In honor of Black History Month (BHM), the Intercultural Center will host lectures, alumni panels, artists, and social events available to all members of the Monmouth community throughout the entire month of February. BHM’s national theme this year is African Americans and the Arts.

The Intercultural Center has 12 events scheduled, some of which are virtual. These events include “Amplifying Black Voices: A Community Forum;” a Black History Month Career Panel and Alumni Networking Mixer, which is co-sponsored by Career Development Center and the Department of Alumni Engagement and Annual Giving; “Ladysitting,” which is a play at the Arden Theater; and Open Mic Night, which is co-sponsored by the student organization CommWorks.

According to the Intercultural Center, “Black History Month provides opportunities for all members of the University to explore the histories, legacies, and current contributions of individuals across the Black and African diaspora.”

Jihad Johnson, Assistant Director of the Intercultural Center, spoke about the thought process that went into planning these events. He began, “Before any true planning occurs for any events that the Intercultural Center hosts, we look to our community (faculty, staff, and students) for support. It is from their feedback and their input that drives our office to provide impactful programs all year.”

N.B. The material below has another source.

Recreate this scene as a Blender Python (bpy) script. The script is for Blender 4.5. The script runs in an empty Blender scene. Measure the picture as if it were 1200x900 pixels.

Johnson also mentioned that before any events, they hosted a campus-wide planning meeting. Here, they invited the community to share their thoughts and ideas on what they would like to see. From there, a large chunk of time is spent deciding how they can deliver the requests of the community. He continued, “Myself, Dr. Z (Zaneta Rago-Craft, Ph.D., Director of the Intercultural Center and Advisor to President on Diversity and Inclusion), Moofy (Mufrad Ahmed, Program Coordinator for the Intercultural Center), and our student staff are dedicated to improving inclusivity each and every year. We believe there is always room to grow and expand.”

When it comes to the way the University celebrates Black History Month, a couple of students shared their own opinions.

Aariana Flippin, a senior art student, believes the events help include people of different backgrounds in the community. Flippin also mentioned that there should be more exposure to the campus as far as just people of color. “It’s a month for celebration and learning,” she said. She additionally suggested that it would be nice to raise funds to visit a Black historical museum during the month, too.

Sekou Diabate, a junior homeland security student and Treasurer of the Black Student Union (BSU), appeared satisfied with how the University is celebrating BHM. He said, “The events are commendably organized, featuring a diverse array of activities and awareness programs. I eagerly anticipate observing their outcomes.” He highlighted the efforts of BSU along with the Intercultural Center and their commitment to fostering awareness, inclusivity, and understanding. He added, “I suggest that Monmouth considers enhancing its promotional strategies through targeted advertisements and additional activities. This would serve to highlight achievements of Black individuals and raise awareness about the challenges faced by the community.”

Brandon Muir, a senior health student and co-president of the Black Student Athletic Huddle, is anticipating the upcoming BHM events. He emphasized, “The events that BHM are putting out there are amazing! This leaves room for us to expand even more and greater events to come in the future.” He believes that the University is scratching the surface, leaving room for improvement in multiple categories of expression during the month.

Something that sticks out to him this year is the “scavenger hunt” for T-shirts. Muir added, “Being able to include social media was a great idea and the QR codes make it easier to scan and get more information. This leaves room for exploration for all the great other clubs and resources that we have in the Intercultural Center that many may not know about.”

Muir concluded, “I am proud of this University, and I’m glad to be able to say I am a steppingstone to big changes coming to the University.”